Granted, the marketing of the fantasy genre in India is considerably different from its counterpart in the West. It is true that channels abroad are tried and tested, including a multitude of geeky fan websites that exclusively review and discuss developments in the genre. There are imprints and even entire publishing houses dedicated to Science Fiction and Fantasy (SFF), and agents and editors who specialise in it as well. On top of which, video and board games, films and TV shows have vastly enlarged the reach of the genre, encouraging more authors to take a stab at building new fictional realms.
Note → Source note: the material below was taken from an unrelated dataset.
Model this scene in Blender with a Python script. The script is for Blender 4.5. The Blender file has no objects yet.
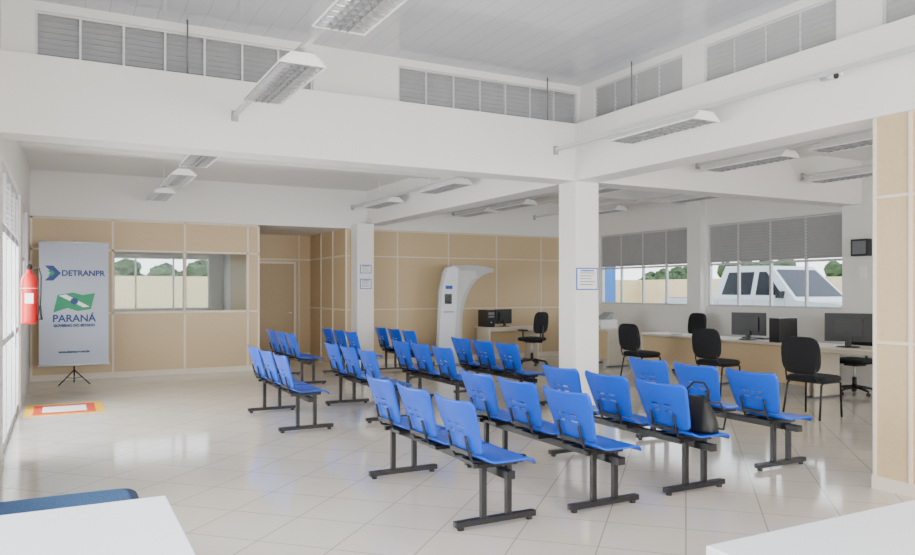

But maybe it’s changing in India too, even if slowly. Juggernaut, publisher Chiki Sarkar’s mobile app venture, recently appointed the aforementioned Indra Das consulting SFF editor, and has been putting out short fictions and serialised novels in the genre by Indian talents, writing that notably does not fall into the METOO category. Young writers who grew up reading Harry Potter and Artemis Fowl along with stories from the epics are muscling into the fray, helped by the growing number of websites that devote themselves to publishing SFF stories. The “diverse books” movement in the West is only going to help these authors, with readers both at home and abroad clamouring for fresh content, from a mythos different from Ye Olde Englande under another name.

So, to cry that we may have to wait forever for something other than retellings of epics is not only disrespecting the rich writing that already exists, but also evidence of narrow thinking about where this new writing will be found and what form it will take. After all, Amazon classifications can hardly define literature, and the growth of the fantasy genre, even in the West, has been helped by a multimedia approach.

So, rather than just pick at books, we need to push for more games, more web comics, for movies that will divest rakshasas and naagins of their religious overtones. If there’s one thing that fantasy books teach, its that strength really does lie in pulling together.